- **Recorded information**

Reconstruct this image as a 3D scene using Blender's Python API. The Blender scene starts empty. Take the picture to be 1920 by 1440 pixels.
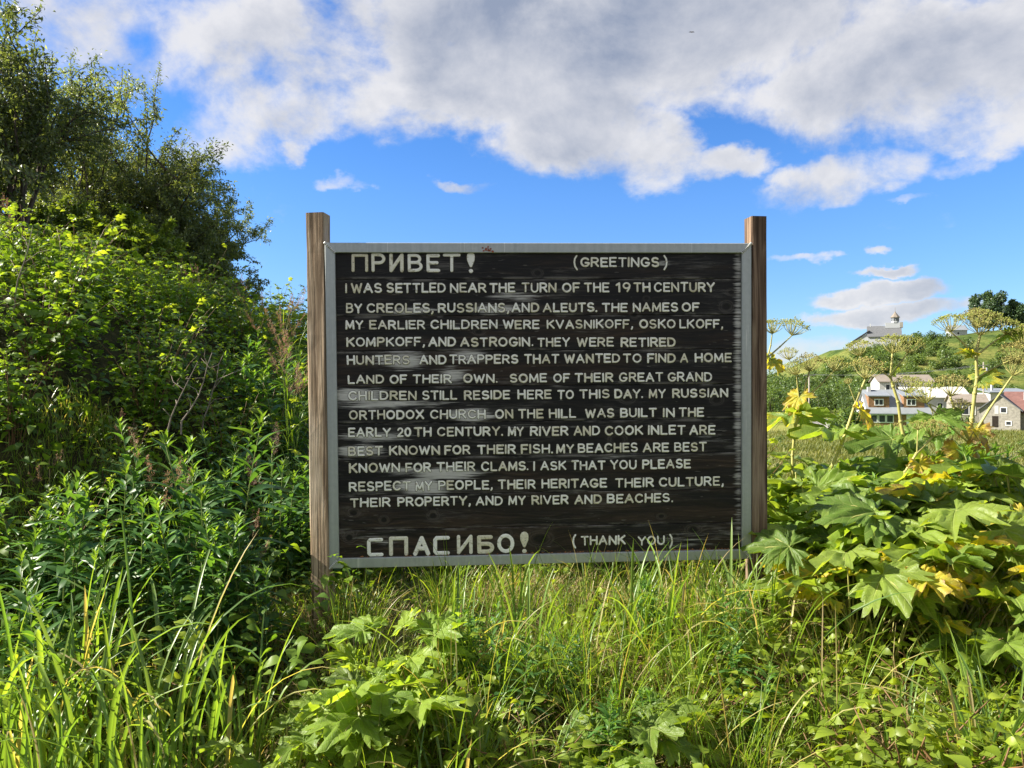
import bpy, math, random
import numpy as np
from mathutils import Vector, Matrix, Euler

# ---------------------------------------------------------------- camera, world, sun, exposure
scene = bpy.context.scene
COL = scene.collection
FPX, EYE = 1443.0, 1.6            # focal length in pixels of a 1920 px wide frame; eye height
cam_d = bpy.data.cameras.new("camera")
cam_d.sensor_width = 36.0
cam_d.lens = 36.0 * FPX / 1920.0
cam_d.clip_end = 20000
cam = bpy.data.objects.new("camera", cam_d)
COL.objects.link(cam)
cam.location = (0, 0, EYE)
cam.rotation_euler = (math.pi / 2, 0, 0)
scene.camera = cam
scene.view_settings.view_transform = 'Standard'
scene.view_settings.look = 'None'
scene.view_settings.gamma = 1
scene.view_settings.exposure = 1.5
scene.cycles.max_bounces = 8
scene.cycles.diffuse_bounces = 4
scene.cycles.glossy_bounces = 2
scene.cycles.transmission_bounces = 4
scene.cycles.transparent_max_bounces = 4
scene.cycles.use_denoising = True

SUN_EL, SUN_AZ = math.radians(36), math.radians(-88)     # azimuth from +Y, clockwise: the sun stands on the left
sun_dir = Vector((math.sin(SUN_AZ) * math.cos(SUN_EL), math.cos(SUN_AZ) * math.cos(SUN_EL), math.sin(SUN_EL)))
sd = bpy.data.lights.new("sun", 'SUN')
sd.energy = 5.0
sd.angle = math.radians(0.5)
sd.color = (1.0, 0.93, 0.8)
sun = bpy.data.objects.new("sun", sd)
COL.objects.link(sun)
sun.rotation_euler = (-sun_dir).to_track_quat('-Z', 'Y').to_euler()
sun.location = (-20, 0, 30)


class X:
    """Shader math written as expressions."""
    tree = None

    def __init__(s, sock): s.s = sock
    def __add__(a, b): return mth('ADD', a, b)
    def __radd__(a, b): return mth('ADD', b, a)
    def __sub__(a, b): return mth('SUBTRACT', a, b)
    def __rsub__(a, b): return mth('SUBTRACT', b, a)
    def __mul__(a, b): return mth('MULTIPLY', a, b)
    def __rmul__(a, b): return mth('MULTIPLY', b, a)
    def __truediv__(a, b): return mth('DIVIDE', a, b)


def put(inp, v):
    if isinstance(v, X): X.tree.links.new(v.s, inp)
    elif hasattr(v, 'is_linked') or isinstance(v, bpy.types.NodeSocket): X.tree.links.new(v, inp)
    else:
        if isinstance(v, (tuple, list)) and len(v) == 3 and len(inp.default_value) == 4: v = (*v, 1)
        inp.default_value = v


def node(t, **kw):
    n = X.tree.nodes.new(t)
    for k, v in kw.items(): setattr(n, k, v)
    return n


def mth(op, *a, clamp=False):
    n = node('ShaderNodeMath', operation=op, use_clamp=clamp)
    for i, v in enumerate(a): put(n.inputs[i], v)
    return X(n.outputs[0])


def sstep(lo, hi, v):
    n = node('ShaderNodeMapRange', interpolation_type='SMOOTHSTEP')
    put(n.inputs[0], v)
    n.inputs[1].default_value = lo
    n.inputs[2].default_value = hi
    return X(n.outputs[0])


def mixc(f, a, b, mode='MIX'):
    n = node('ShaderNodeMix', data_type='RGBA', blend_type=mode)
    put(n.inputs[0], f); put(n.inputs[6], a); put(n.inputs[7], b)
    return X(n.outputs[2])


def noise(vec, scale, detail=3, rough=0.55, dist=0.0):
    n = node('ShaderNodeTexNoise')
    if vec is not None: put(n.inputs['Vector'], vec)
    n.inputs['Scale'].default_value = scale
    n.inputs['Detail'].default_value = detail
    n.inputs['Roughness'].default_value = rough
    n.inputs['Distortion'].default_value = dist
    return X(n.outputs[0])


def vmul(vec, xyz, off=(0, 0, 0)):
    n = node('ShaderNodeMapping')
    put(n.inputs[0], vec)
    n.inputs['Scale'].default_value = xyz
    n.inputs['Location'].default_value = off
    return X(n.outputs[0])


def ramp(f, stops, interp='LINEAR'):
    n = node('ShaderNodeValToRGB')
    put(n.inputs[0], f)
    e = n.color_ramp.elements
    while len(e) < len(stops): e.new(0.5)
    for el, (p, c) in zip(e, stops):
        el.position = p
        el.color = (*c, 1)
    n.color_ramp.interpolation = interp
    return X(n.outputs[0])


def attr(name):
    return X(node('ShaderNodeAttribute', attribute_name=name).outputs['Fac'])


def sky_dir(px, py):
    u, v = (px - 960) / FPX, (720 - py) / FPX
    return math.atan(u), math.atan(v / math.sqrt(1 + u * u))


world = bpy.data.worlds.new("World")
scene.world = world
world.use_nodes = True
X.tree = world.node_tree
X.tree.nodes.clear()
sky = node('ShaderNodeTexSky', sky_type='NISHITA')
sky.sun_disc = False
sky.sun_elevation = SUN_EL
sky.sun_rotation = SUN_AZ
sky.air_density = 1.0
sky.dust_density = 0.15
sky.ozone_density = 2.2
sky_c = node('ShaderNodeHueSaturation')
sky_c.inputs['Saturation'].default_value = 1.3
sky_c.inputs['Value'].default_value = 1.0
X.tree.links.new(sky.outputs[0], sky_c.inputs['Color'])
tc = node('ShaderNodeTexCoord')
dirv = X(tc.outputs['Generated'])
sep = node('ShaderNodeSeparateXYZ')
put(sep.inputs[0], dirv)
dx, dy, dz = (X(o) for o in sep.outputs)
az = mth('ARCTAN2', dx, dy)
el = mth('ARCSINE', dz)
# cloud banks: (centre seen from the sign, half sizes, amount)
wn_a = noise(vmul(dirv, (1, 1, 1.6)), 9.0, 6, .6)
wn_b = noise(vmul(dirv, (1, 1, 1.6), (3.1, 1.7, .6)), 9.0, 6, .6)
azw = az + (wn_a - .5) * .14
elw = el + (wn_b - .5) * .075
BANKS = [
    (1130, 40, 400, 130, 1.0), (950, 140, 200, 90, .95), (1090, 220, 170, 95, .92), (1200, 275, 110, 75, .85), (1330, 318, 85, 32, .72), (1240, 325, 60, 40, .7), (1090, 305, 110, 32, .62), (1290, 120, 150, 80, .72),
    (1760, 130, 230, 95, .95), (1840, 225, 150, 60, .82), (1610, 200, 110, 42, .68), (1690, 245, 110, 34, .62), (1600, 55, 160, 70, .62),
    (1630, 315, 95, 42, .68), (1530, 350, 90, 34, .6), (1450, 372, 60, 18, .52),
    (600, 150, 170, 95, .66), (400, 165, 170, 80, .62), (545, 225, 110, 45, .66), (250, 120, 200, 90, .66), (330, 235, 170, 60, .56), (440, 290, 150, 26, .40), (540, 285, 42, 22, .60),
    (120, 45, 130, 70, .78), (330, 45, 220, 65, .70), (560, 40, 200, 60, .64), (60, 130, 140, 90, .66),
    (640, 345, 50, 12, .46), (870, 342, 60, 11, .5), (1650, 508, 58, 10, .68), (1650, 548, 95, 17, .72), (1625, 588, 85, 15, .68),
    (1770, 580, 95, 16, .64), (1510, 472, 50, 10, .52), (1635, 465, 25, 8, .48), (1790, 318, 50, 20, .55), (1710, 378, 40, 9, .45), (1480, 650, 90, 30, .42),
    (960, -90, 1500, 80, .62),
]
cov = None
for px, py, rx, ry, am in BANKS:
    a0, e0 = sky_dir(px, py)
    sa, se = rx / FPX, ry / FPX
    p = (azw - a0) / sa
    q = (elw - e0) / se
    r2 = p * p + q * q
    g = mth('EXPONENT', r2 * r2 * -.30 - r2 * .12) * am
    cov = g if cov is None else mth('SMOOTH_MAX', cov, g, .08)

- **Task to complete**
Write down every line from the opening of the listing to the line with "from mathutils import Vector, Matrix, Euler", both included, and nothing else; the pictures are omitted.

- **Written response**
Reconstruct this image as a 3D scene using Blender's Python API. The Blender scene starts empty. Take the picture to be 1920 by 1440 pixels.
import bpy, math, random
import numpy as np
from mathutils import Vector, Matrix, Euler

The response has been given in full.